Jersey had no influence at all on the US tax avoidance move

Monday 25th July 2011, 11:12AM BST.

From Ted Vibert.
THE Jersey tax avoidance industry (i.e. the finance industry) has worked overtime to sell to the people of Jersey the idea that a recent decision in the United States is the result of lobbying by our politicians.

Only politicians as politically devious as Senator Ozouf would have the gall to put this into the public domain, because it is absolute rubbish.

The people of Jersey need to know the facts.

In 2007 an American Senator, Carl Levin – an avowed enemy of tax havens – took a Bill to the Senate called A Stop Tax Avoidance Act. This included a section that provided a blacklist of tax havens around the world. He withdrew it, and has now just replaced it with a beefed-up version.

An important feature of his new proposed legislation is the removal of the blacklist of secrecy jurisdictions that was present in the previous version. Jersey, Guernsey and the Isle of Man were included in this list.

Foolishly, Senator Ozouf responded to this news by preening himself and claiming that he and staff from Jersey Finance had lobbied American officials to have the Crown Dependencies removed from the blacklist and they had been successful.

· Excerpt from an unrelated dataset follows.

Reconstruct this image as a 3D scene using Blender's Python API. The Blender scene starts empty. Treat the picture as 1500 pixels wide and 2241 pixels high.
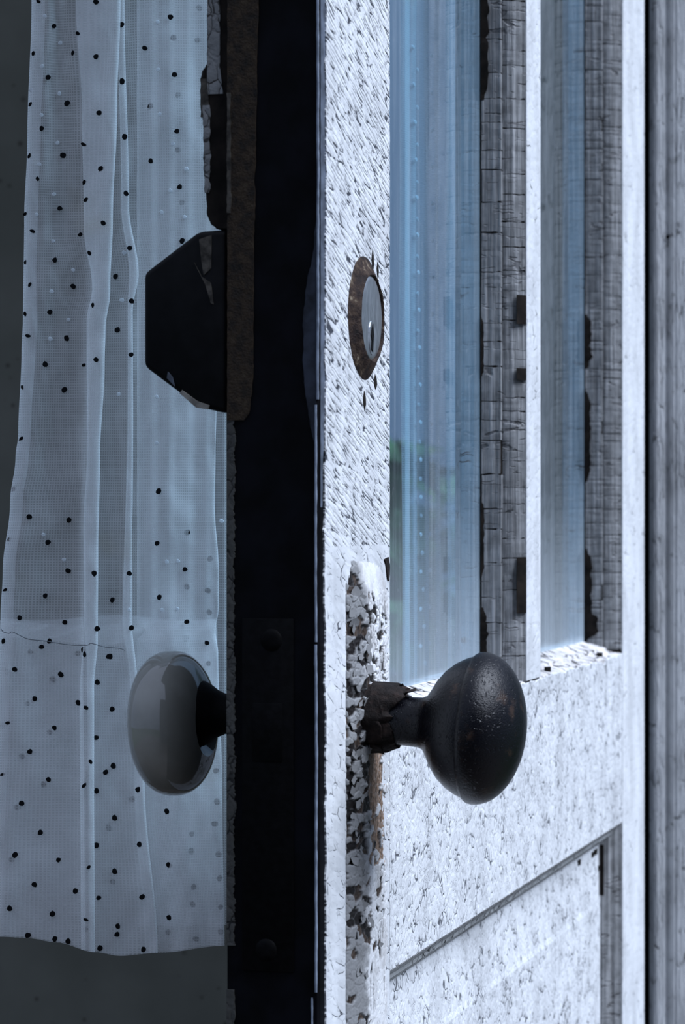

Senator Ozouf said: ‘We are delighted, therefore, to see that we have been listened to and there is now a greater understanding in Washington of our open and transparent regime.’

That is complete nonsense.

The Crown Territories were not removed from the blacklist – the whole blacklist was removed. And it was removed because Senator Levin, following advice from US Treasury officials, changed his Bill so that it concentrated the whole direction of the Bill on US persons who do businesses with foreign financial institutions that don’t comply with their 2010 Foreign Account Tax Compliant Act (FATCA).

This Bill, instead of recommending that the US Treasury automatically imposes stiffer requirements on those who use offshore jurisdiction, will build on FATCA by creating tougher disclosure, evidentiary and enforcement consequences for US persons who do business with foreign financial institutions that reject FACTA’s call for disclosing accounts used by US persons.

Jersey and the Isle of Man are included in those territories not complying with FATCA’s demands.

Senator Levin told Congress: ‘By focusing on non-FACTA financial institutions instead of offshore jurisdictions, my Bill relieves the Treasury of a difficult task while providing additional incentives for foreign banks to adopt FACTA’s disclosure requirements.

‘“Probably the biggest change in this Bill from the last Congress is that this Bill no longer requires the Treasury to develop a list of offshore secrecy jurisdictions and then impose tougher requirements on those US taxpayers who use these jurisdictions.

‘We are taking a different approach than that contained in the last Bill. Our focus is not so much on the jurisdictions [the blacklist], but rather on the financial institutions that specifically shun FATCA, which is our crucial tool in fighting abusive offshore behaviour. They are now the targets of this Bill.”

It is quite clear from this evidence that the US has not listened to the pleadings of our politicians. They have simply decided on a better, tougher, more effective route of stopping the drain of money out of their country which Jersey, Guernsey and the Isle of Man facilitates.